- DO THIS: Repeat only the lines running from the beginning of the material through the line that contains "weeds in the lawn')".

- AVAILABLE DATA:

■ ■ ■

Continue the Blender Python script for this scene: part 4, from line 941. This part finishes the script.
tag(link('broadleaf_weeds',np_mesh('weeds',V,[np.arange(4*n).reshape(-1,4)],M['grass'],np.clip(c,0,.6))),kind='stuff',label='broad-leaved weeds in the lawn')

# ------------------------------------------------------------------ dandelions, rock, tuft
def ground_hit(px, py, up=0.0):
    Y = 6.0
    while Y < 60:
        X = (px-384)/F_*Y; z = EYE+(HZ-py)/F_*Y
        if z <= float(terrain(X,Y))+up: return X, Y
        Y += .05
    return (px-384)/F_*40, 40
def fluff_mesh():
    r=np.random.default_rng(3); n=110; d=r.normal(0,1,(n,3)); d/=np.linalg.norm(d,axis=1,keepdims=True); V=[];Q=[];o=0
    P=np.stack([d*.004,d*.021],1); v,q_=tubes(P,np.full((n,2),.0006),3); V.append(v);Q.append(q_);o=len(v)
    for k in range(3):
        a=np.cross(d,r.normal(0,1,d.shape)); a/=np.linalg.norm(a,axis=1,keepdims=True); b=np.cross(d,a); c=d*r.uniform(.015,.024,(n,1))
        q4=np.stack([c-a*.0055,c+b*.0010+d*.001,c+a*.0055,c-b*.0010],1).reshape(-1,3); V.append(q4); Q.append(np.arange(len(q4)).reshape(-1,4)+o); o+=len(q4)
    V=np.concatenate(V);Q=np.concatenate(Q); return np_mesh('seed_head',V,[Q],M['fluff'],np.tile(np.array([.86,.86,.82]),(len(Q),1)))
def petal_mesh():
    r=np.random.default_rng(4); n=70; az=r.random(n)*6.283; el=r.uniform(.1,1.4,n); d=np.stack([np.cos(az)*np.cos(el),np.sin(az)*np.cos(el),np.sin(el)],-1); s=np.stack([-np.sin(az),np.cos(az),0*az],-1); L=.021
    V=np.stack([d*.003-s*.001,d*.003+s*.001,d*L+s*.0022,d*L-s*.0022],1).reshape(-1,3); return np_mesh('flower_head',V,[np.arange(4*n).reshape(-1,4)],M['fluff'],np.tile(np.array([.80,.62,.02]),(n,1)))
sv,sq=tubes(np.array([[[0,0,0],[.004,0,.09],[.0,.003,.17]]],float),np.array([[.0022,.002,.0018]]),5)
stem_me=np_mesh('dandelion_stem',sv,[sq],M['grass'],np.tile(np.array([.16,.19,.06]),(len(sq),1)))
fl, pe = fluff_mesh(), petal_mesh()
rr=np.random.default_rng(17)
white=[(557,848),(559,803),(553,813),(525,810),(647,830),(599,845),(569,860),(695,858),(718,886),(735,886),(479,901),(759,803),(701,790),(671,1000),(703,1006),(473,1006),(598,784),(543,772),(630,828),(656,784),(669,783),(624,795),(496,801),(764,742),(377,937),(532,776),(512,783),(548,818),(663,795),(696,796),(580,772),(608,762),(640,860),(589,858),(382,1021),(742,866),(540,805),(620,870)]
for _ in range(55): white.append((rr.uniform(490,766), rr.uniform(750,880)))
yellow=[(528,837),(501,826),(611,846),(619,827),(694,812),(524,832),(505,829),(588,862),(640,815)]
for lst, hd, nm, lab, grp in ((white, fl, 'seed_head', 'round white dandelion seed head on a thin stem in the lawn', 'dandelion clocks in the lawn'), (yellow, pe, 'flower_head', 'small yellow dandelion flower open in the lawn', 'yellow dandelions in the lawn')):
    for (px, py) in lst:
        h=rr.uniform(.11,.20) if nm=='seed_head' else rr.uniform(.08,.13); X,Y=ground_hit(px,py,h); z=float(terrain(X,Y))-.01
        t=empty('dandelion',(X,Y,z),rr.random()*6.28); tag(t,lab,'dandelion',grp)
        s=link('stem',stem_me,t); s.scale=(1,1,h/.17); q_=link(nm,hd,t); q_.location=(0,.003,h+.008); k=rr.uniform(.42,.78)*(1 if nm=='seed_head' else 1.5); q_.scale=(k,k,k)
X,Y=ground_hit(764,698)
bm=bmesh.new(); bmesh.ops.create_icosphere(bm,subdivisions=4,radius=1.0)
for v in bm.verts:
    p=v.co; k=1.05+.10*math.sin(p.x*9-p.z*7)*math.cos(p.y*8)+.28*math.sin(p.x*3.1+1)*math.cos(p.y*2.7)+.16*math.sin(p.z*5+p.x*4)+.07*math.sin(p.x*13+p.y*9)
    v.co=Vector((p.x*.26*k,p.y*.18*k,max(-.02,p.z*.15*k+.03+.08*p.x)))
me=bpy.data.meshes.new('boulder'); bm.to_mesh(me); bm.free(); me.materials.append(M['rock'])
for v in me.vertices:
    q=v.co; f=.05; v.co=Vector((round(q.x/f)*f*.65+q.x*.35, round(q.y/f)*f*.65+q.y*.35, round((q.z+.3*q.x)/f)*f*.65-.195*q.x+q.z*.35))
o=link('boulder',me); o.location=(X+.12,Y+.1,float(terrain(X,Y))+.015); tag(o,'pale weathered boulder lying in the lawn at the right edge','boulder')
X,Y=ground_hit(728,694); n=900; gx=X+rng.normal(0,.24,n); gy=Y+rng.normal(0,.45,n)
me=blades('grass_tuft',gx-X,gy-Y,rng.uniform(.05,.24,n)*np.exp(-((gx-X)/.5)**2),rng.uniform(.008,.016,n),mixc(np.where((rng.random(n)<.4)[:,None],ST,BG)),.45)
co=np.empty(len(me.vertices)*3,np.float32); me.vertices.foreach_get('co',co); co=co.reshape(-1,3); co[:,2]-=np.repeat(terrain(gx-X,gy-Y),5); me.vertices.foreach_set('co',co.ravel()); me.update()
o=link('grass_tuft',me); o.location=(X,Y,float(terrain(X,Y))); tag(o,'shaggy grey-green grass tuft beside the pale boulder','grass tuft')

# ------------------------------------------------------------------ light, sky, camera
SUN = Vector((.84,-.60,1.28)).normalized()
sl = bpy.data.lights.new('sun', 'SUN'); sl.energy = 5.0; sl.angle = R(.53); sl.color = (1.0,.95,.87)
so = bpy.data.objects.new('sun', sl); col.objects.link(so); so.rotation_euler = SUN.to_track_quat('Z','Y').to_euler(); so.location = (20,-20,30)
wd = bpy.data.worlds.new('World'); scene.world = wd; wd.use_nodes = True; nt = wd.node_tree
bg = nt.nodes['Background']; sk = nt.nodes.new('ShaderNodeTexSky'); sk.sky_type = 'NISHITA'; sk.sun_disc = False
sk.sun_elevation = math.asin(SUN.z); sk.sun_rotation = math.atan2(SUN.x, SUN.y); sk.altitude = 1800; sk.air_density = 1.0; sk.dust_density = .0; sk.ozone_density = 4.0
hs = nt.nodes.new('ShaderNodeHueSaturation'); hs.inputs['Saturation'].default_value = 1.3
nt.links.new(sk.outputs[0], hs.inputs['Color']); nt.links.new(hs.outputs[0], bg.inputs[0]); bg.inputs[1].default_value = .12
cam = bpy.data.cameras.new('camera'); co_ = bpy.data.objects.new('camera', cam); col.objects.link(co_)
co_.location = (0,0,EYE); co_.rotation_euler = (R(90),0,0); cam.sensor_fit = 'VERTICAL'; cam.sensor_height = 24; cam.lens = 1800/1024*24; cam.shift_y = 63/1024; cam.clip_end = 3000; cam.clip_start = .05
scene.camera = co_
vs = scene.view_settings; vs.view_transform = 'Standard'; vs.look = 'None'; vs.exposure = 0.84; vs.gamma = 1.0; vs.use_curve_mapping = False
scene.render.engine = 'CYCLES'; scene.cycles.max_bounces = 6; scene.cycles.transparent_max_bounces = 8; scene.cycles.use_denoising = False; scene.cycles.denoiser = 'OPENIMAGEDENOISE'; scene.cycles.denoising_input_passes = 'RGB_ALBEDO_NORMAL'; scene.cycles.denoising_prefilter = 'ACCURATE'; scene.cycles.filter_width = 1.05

■ ■ ■

- EXPECTED ANSWER:
Continue the Blender Python script for this scene: part 4, from line 941. This part finishes the script.
tag(link('broadleaf_weeds',np_mesh('weeds',V,[np.arange(4*n).reshape(-1,4)],M['grass'],np.clip(c,0,.6))),kind='stuff',label='broad-leaved weeds in the lawn')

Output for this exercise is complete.